Abro los ojos a mundos que me llevan a insistir en que las imprescindibles incertidumbres del pensamiento no pueden paralizar una acción política urgentísima contra feroces desigualdades minimizadas desde un discurso misógino. Enseñamos llagas y dientes manifestándonos, haciendo huelgas, cantando como Rebeca Lane. Las feministas jóvenes saben que, en ocasiones, como decía Sontag, hay que tomar la calle, y, sinérgicamente, también encuentran aparatos ópticos para analizar la realidad leyendo, buscando referentes ocultos y construyendo nuevos relatos. Eso es magnífico. Corrigen tópicos esencialistas en los que nosotras mismas caemos: en la encomiable Universidad Popular de Palencia una señora dijo que yo no podía ser feminista porque era simpática. La señora no tenía razón, pero tampoco la amabilidad es un rasgo de sumisión femenina, sino un modo de contrarrestar una visceralidad fascista con la que me niego a identificarme: represión, mordazas, censura, porrazos, guerras para mantener la industria de armamento. Me revuelvo desde mi amabilidad enojada —no desde mi enojo amable— con la convicción de que, sin colocar las gónadas —cojones, ovarios— encima de la mesa, se pueden emprender acciones y escrituras revolucionarias. No renunciemos al enfado, pero tampoco nos dejemos usurpar la amabilidad.

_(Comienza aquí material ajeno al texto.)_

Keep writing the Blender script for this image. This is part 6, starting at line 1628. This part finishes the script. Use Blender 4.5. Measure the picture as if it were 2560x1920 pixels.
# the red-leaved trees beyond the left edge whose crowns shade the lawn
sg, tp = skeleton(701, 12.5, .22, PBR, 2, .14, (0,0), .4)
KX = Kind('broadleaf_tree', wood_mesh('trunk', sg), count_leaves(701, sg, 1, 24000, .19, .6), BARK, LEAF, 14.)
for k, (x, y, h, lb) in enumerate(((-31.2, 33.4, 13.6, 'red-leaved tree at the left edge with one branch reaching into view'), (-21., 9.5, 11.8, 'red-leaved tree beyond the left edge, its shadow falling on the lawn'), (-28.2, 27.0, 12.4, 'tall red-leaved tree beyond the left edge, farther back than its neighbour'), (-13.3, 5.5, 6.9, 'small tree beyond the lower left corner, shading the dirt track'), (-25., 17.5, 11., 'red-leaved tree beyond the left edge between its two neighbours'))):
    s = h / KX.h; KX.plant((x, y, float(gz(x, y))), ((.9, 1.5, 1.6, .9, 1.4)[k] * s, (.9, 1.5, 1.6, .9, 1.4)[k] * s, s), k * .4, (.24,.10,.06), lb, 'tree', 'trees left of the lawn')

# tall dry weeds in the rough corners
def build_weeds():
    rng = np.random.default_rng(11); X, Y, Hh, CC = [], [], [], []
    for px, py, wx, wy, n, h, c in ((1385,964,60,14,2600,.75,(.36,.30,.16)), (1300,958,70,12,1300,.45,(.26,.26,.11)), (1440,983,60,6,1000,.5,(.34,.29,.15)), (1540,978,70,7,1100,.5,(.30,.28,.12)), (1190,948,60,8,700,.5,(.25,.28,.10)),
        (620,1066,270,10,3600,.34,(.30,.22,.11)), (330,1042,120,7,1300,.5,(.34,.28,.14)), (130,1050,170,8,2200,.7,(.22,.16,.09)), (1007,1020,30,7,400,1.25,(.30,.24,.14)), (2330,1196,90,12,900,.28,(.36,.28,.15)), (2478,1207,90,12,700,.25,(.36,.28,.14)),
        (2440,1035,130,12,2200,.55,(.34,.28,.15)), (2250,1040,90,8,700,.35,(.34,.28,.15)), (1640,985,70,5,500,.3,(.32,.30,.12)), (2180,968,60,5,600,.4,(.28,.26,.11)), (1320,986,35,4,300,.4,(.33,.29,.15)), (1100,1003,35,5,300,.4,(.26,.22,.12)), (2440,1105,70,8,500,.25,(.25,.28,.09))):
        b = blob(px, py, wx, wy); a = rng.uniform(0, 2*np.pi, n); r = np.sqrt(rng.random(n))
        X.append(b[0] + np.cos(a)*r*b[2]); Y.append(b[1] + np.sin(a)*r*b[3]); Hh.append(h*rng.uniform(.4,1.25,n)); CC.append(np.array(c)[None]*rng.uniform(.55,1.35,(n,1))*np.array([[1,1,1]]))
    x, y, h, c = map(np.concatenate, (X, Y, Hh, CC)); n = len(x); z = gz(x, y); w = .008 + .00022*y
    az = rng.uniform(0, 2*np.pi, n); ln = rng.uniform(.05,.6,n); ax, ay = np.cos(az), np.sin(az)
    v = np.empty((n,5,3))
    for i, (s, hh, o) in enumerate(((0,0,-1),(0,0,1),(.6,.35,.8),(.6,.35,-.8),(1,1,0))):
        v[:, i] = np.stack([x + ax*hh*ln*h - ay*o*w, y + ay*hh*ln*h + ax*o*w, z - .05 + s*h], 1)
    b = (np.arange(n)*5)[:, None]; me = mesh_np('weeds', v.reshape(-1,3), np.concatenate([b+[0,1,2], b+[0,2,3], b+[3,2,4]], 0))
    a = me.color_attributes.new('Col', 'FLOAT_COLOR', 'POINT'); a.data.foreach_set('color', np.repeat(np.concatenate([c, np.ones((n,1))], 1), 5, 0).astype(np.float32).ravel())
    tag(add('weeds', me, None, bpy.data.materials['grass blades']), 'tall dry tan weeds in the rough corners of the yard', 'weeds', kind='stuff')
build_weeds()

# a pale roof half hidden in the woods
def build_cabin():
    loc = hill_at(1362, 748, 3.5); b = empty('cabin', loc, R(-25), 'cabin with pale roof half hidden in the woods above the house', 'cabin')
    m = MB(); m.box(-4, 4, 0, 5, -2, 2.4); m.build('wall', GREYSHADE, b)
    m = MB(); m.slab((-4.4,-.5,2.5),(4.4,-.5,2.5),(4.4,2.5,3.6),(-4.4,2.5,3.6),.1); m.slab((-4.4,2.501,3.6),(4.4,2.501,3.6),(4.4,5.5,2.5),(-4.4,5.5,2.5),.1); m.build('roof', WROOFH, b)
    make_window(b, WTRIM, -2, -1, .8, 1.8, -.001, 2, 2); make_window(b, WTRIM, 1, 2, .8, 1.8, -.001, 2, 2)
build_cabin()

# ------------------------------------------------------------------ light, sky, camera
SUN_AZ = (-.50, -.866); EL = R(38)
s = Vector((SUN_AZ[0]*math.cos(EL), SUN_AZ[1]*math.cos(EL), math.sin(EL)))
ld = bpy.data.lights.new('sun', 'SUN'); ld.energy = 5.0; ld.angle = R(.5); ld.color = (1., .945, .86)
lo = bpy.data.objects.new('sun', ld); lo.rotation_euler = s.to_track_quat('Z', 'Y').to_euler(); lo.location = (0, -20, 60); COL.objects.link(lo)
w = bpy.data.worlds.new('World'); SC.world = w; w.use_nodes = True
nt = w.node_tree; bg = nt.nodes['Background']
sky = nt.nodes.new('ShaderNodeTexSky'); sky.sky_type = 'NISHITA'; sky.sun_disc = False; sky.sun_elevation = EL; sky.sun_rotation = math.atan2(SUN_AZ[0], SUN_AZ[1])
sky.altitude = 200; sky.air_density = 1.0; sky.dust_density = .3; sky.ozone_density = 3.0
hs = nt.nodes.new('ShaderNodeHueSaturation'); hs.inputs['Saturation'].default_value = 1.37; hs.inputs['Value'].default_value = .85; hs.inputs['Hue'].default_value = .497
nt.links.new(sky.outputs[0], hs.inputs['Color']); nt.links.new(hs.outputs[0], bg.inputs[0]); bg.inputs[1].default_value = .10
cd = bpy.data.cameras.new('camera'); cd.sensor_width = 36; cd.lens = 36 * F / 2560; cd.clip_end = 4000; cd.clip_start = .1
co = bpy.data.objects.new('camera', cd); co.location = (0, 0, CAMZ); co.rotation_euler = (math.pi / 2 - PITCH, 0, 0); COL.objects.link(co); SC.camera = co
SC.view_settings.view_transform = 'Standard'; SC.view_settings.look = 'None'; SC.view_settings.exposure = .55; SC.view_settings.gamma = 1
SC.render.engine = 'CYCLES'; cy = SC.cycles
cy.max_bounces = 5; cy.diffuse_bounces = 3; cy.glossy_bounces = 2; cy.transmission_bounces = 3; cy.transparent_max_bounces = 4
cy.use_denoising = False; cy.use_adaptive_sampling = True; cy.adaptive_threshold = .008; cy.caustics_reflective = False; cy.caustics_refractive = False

En un momento de la historia en que somos selectivamente pacifistas —se nos olvida el pacifismo cuando necesitamos coltán—, unas sangres manchan más que otras, y razón e inteligencia se descascarillan y mueren —revive el fantasma de Millán-Astray—, hoy, palabra, educación y cultura son formas, insecticidas y eficaces, de la acción.